Saldırılar gündemdeyken,
bu kez camiler, çok daha olumlu bir başka toplumsal gelişmeyle medyanın
gündemine oturdu. Bu güzel gelişme ise, camiler ve kiliselerde yapılan gönüllü
çalışmanın milyonlarca saat ve Euro’ya tekabül ettiğidir.
Rotterdam’da yapılan bir araştırma sonuçlarına göre, dini kurum ve kuruluşlarda
icra edilen toplumsal işlerdeki gönüllülük bedeli, 200 ile 350 bin Euro’ya
tekabül ediyor. Lokal politikacılara göre, bu işler yapılmasa, ortada
doldurulması zor bir boşluk olur ve şehir hareketsiz kalır.
Araştırmacıların yorumlarına göre, dini merkezler, yöneticilerini ve mensuplarını, toplumda ihtiyaç sahibi insanlarına cevap vermek ve yardımcı olmak için motive ediyorlar. Bu şekilde şehirde yaşanabilirliğe ve sosyal dengeye katkıda bulunuyorlar. İcra edilen bu işlerin parayla yapılması halinde, çalışanlar için 195 ile 220 milyon Euro’ya ihtiyaç duyulmakta. Eğer gerçekleştirilen işler için bedel ödense, o zaman da 330 ile 365 milyon euroya ihtiyaç duyulmakta. Bu meblağlar sadece Rotterdam için hesap edilmiştir. Tüm Avrupa’yı hesap ettiğimizde, yapılan işlerin değeri milyarlarca Euro tutarındadır.

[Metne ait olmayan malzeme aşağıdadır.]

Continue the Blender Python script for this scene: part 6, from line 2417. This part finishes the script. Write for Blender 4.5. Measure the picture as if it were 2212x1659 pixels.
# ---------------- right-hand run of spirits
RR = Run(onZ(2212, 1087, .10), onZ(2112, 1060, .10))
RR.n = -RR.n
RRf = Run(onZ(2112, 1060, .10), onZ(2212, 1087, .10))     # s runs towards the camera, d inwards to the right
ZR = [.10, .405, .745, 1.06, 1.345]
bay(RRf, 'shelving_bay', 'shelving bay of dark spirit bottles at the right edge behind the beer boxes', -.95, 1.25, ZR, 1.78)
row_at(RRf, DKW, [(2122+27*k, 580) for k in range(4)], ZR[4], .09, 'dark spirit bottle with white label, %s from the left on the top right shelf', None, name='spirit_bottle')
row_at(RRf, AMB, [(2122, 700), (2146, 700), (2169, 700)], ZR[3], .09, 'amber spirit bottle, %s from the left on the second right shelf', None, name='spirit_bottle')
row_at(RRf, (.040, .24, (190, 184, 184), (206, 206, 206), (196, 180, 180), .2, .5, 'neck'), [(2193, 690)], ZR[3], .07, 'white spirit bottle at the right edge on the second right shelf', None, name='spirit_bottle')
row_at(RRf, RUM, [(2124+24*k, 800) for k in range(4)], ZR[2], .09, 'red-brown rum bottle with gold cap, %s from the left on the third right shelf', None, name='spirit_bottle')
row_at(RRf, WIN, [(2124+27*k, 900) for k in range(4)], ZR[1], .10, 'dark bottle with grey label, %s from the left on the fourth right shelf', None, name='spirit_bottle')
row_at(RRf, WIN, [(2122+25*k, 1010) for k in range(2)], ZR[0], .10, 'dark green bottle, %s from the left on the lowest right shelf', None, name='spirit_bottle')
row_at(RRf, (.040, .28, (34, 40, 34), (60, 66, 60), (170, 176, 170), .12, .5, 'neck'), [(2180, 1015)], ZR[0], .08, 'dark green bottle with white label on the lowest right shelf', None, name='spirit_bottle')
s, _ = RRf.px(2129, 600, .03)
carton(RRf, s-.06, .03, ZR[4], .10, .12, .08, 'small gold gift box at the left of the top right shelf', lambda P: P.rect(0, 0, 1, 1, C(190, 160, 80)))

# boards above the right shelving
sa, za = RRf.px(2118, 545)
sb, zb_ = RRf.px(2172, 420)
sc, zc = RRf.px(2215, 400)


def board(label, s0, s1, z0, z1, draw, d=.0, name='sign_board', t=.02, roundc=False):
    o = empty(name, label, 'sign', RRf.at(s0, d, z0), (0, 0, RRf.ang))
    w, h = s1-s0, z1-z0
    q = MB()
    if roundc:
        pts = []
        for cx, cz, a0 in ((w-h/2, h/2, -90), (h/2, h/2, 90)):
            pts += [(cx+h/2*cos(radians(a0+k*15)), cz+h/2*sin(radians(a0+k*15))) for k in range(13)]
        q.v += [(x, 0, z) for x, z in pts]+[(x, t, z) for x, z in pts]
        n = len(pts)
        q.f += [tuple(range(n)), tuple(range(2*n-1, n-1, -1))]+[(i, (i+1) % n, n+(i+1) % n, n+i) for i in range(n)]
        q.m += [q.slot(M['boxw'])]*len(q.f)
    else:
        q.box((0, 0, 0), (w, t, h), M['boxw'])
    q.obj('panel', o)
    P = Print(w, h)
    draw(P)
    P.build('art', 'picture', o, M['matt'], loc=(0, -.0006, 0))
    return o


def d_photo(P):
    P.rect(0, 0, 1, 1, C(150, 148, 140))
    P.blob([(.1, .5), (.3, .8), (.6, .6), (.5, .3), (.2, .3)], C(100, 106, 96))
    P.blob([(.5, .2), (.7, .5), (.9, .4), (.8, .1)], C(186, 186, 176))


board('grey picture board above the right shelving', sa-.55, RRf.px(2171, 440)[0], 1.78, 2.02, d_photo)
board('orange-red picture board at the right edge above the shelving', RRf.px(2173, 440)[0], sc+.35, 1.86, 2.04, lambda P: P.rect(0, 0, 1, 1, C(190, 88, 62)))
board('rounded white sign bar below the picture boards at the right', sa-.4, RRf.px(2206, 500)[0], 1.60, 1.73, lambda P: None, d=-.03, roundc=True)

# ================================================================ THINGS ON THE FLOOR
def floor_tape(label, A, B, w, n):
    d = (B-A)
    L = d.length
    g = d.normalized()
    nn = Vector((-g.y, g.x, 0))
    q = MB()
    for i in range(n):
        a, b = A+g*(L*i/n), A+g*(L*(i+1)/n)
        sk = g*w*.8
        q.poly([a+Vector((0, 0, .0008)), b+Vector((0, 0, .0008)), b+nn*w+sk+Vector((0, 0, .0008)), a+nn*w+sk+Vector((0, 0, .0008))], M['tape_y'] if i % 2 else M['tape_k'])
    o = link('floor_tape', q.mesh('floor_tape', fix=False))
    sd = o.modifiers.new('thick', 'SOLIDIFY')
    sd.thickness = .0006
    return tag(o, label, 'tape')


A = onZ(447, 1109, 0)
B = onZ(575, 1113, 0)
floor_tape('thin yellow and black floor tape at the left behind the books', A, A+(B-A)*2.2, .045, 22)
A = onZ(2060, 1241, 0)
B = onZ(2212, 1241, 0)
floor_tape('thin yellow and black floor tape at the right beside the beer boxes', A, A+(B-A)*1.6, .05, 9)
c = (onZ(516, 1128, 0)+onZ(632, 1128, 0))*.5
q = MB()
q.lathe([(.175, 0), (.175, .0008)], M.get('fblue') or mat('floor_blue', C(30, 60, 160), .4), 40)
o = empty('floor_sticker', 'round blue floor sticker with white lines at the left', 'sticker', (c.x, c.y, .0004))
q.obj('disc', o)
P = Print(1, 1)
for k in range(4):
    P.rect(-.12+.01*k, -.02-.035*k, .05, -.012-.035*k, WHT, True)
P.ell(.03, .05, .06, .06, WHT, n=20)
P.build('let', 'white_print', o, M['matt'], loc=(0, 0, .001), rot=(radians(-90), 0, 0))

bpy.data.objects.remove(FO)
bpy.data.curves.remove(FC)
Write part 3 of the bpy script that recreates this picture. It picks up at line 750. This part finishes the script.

Elbette, dini merkezlerin ve camilerin toplumdaki görevleri parayla ölçülemez. Görünmeyen daha fazla ve farklı fonksiyonları vardır camilerin. Peki, buna rağmen, dini merkezler ve camiler böyle bir yükü omuzlamışken, neden ırkçı ve yabancı düşmanlarının hedefi haline geliyor?
Ne yazık ki, bu sorunun
cevabı bizi, her seçim öncesi oy devşirmek için, Müslümanları hedef seçen
siyasetçilerin açıklamalarına götürüyor.
Elbette başka sebepleri de vardır. Ancak, özellikle aşırı sağ ve ırkçı
partilerin, hatta son yıllarda bir çok siyasi partinin, bu yolu, yani
Müslümanları hedef seçmesi, camilere saldırı fikrini beslemektedir. Dini
merkezlerin ve camilerin, toplumdaki görünmez fonksiyonunu hesap edilmeden
yapılan açıklamalar, sadece camilere zarar vermekle kalmaz, tamiri zor toplumsal
yaralar da açar.
Toplumsal bölünme, kutuplaştırma hepimiz için tehlikelidir.